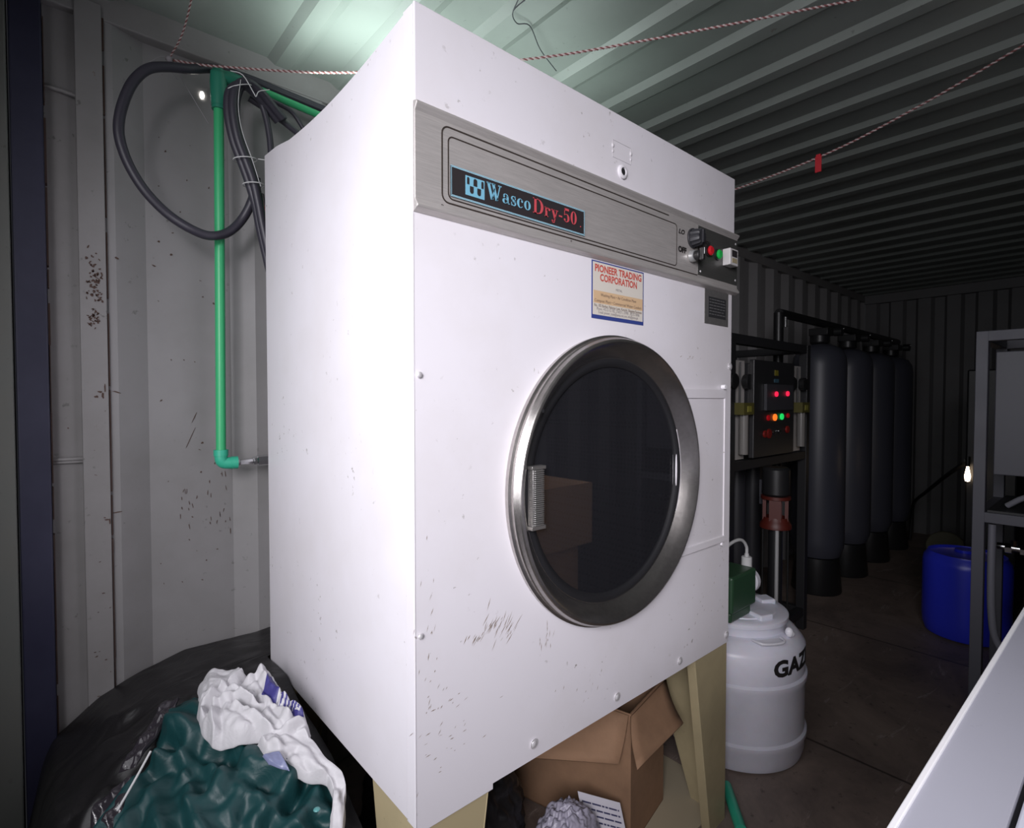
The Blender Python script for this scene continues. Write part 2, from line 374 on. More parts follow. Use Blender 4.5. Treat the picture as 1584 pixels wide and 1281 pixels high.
# square cover panel at the right of the door
mb = MB().box((1.28, Y0 - .004, .885), (1.545, Y0 - .0003, 1.345)).box((1.285, Y0 - .008, 1.318), (1.542, Y0 - .003, 1.345)).box((1.285, Y0 - .008, .885), (1.542, Y0 - .003, .905)).box((1.536, Y0 - .007, .885), (1.546, Y0 - .003, 1.345))
pn = mb.build('hinge_cover', WHITE, dryer, bevel=.0015)
MB().cyl((1.525, Y0 - .003, 1.352), .007, .012, 'Y', 12).build('hinge_knuckle', mat('glossy_white', (.82, .8, .83), .25), pn)
MB().cyl((1.528, Y0 - .003, .880), .005, .006, 'Y', 10).build('hinge_knuckle', mat('glossy_white2', (.82, .8, .83), .25), pn)
# bolts
BOLT = mat('bolt_zinc', (.78, .76, .78), .3, .5)
for x, z in ((.756, .598), (1.033, .595), (1.31, .593), (1.572, .590), (1.575, 1.415)):
    MB().sphere((x, Y0 - .001, z), .0085, 8, 0, (1, .55, 1)).cyl((x, Y0 - .001, z), .0105, .002, 'Y', 16).build('bolt', BOLT, dryer)
for x, z in ((.484, 1.357), (.484, .904), (.484, 1.80), (.484, 1.655)):
    MB().sphere((x, Y0 - .004, z), .0055, 6, 0, (1, .5, 1)).build('bolt', BOLT, dryer)
# lock and tag holder on the fascia
lkm = MB().lathe([(.016, 0), (.016, .004), (.0135, .006), (.0095, .006), (.009, .002), (.0001, .002)], 32, 0, Matrix.Translation((1.035, Y0 - .006, 1.850)) @ Matrix.Rotation(R(90), 4, 'X')).build('lock', WHITE, dryer)
MB().cyl((1.035, Y0 - .0085, 1.850), .0082, .0012, 'Y', 16).build('keyhole', BLACKP, lkm)
mb = MB()
for z in (1.876, 1.915): mb.box((1.0, Y0 - .0066, z - .0006), (1.068, Y0 - .0058, z + .0006))
for x in (1.0, 1.068):
    mb.box((x - .0006, Y0 - .0066, 1.876), (x + .0006, Y0 - .0058, 1.915))
    mb.sphere((x, Y0 - .006, 1.902), .0055, 6, 0, (.7, .6, 1)).sphere((x, Y0 - .006, 1.889), .004, 6, 0, (.7, .6, 1))
mb.build('tag_outline', mat('grey_outline', (.5, .48, .5), .4), dryer)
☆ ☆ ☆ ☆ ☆
Write out the listing above exactly as it stands, pictures excluded.

> OUTPUT OF THE TASK
The Blender Python script for this scene continues. Write part 2, from line 374 on. More parts follow. Use Blender 4.5. Treat the picture as 1584 pixels wide and 1281 pixels high.
# square cover panel at the right of the door
mb = MB().box((1.28, Y0 - .004, .885), (1.545, Y0 - .0003, 1.345)).box((1.285, Y0 - .008, 1.318), (1.542, Y0 - .003, 1.345)).box((1.285, Y0 - .008, .885), (1.542, Y0 - .003, .905)).box((1.536, Y0 - .007, .885), (1.546, Y0 - .003, 1.345))
pn = mb.build('hinge_cover', WHITE, dryer, bevel=.0015)
MB().cyl((1.525, Y0 - .003, 1.352), .007, .012, 'Y', 12).build('hinge_knuckle', mat('glossy_white', (.82, .8, .83), .25), pn)
MB().cyl((1.528, Y0 - .003, .880), .005, .006, 'Y', 10).build('hinge_knuckle', mat('glossy_white2', (.82, .8, .83), .25), pn)
# bolts
BOLT = mat('bolt_zinc', (.78, .76, .78), .3, .5)
for x, z in ((.756, .598), (1.033, .595), (1.31, .593), (1.572, .590), (1.575, 1.415)):
    MB().sphere((x, Y0 - .001, z), .0085, 8, 0, (1, .55, 1)).cyl((x, Y0 - .001, z), .0105, .002, 'Y', 16).build('bolt', BOLT, dryer)
for x, z in ((.484, 1.357), (.484, .904), (.484, 1.80), (.484, 1.655)):
    MB().sphere((x, Y0 - .004, z), .0055, 6, 0, (1, .5, 1)).build('bolt', BOLT, dryer)
# lock and tag holder on the fascia
lkm = MB().lathe([(.016, 0), (.016, .004), (.0135, .006), (.0095, .006), (.009, .002), (.0001, .002)], 32, 0, Matrix.Translation((1.035, Y0 - .006, 1.850)) @ Matrix.Rotation(R(90), 4, 'X')).build('lock', WHITE, dryer)
MB().cyl((1.035, Y0 - .0085, 1.850), .0082, .0012, 'Y', 16).build('keyhole', BLACKP, lkm)
mb = MB()
for z in (1.876, 1.915): mb.box((1.0, Y0 - .0066, z - .0006), (1.068, Y0 - .0058, z + .0006))
for x in (1.0, 1.068):
    mb.box((x - .0006, Y0 - .0066, 1.876), (x + .0006, Y0 - .0058, 1.915))
    mb.sphere((x, Y0 - .006, 1.902), .0055, 6, 0, (.7, .6, 1)).sphere((x, Y0 - .006, 1.889), .004, 6, 0, (.7, .6, 1))
mb.build('tag_outline', mat('grey_outline', (.5, .48, .5), .4), dryer)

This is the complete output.